In a Financial Times article on Labor Day by Shahien Nasiripour puts an end to that myth:

The talks aim to settle allegations that banks including Bank of America, JPMorgan Chase, Wells Fargo, Citigroup and Ally Financial seized the homes of delinquent borrowers and broke state laws by employing so-called “robosigners”, workers who signed off on foreclosure documents en masse without reviewing the paperwork.

State prosecutors have proposed effectively releasing the companies from legal liability for allegedly wrongful securitisation practices, according to five people with direct knowledge of the discussions.

Some state officials have expressed concern that they have offered the banks far too broad a release from liability. . . . . .

The worry over the states’ counterproposal stems from its treatment of loan documents.
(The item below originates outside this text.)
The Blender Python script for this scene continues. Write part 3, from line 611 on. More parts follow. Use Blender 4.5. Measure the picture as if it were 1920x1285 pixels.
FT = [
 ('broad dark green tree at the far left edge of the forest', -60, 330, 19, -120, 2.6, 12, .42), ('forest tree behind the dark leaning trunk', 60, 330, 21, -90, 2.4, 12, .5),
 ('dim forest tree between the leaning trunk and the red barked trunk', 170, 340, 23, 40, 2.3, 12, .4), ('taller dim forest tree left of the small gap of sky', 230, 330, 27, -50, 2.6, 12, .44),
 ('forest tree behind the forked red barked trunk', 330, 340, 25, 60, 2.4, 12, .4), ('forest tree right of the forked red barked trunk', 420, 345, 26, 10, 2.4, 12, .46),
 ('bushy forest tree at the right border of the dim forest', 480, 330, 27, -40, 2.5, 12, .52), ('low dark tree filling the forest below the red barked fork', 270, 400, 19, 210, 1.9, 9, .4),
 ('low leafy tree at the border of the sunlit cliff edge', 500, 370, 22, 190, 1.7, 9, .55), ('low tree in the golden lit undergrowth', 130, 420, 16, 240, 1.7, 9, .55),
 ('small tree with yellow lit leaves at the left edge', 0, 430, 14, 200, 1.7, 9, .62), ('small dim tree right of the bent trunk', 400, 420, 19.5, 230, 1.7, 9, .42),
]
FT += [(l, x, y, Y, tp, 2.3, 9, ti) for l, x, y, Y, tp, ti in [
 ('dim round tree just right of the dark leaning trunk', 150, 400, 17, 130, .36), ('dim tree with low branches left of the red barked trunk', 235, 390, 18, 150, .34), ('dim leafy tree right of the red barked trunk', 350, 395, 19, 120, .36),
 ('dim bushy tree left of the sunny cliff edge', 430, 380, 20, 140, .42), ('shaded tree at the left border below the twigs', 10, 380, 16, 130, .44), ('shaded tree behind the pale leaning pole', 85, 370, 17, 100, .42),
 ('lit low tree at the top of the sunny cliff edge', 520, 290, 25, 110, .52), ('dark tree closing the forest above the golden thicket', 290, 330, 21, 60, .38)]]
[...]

The term sheet proposes to release the banks from legal liability over how mortgage documents were maintained, prepared and transferred, people familiar with the matter said.

Though the counteroffer attempts to release the banks from liability with respect to home repossessions, and explicitly states that the release does not include securitisation claims, the language is broad enough in that it could prevent state officials from bringing securitisation claims in the future should they sign up to the agreement.

At the heart of securitisation claims, which involve missteps in how home mortgages were bundled into bonds, are allegations that the banks did not properly maintain and transfer documents from one step in the complicated chain to the next.

If banks are released from liability regarding documentation practices, some industry officials believe they would be able to evade state lawsuits directed at how they bundled the loans into securities.

Robert Sheer observed This proposed a settlement for a pittance of $20 billion is chump change compared what the banks reaped in “direct cash subsidies, virtually zero-interest loans, and the Fed took $2 trillion in bad paper off their hands while the banks exacerbated the banking crisis they had created through additional shady practices.

Matt Taibbi noted, too, that the banks are getting off the hook for really odious offenses:

   The idea behind this federally-guided “settlement” is to concentrate and centralize all the legal exposure accrued by this generation of grotesque banker corruption in one place, put one single price tag on it that everyone can live with, and then stuff the details into a titanium canister before shooting it into deep space.

   This is all about protecting the banks from future enforcement actions on both the civil and criminal sides. The plan is to provide year-after-year, repeat-offending banks like Bank of America with cost certainty… and will also get to know for sure that there are no more criminal investigations in the pipeline.

ship

To give you an indication of how absurdly small a number even $20 billion is relative to the sums of money the banks made unloading worthless crap subprime assets on foreigners, pension funds and other unsuspecting suckers around the world, consider this: in 2008 alone, the state pension fund of Florida, all by itself, lost more than three times that amount ($62 billion) thanks in significant part to investments in these deadly MBS.

The White House and AG Miller are doing everything in their power to discredit Schneiderman and block further investigations that could lead to recovering more than 20 pieces of silver.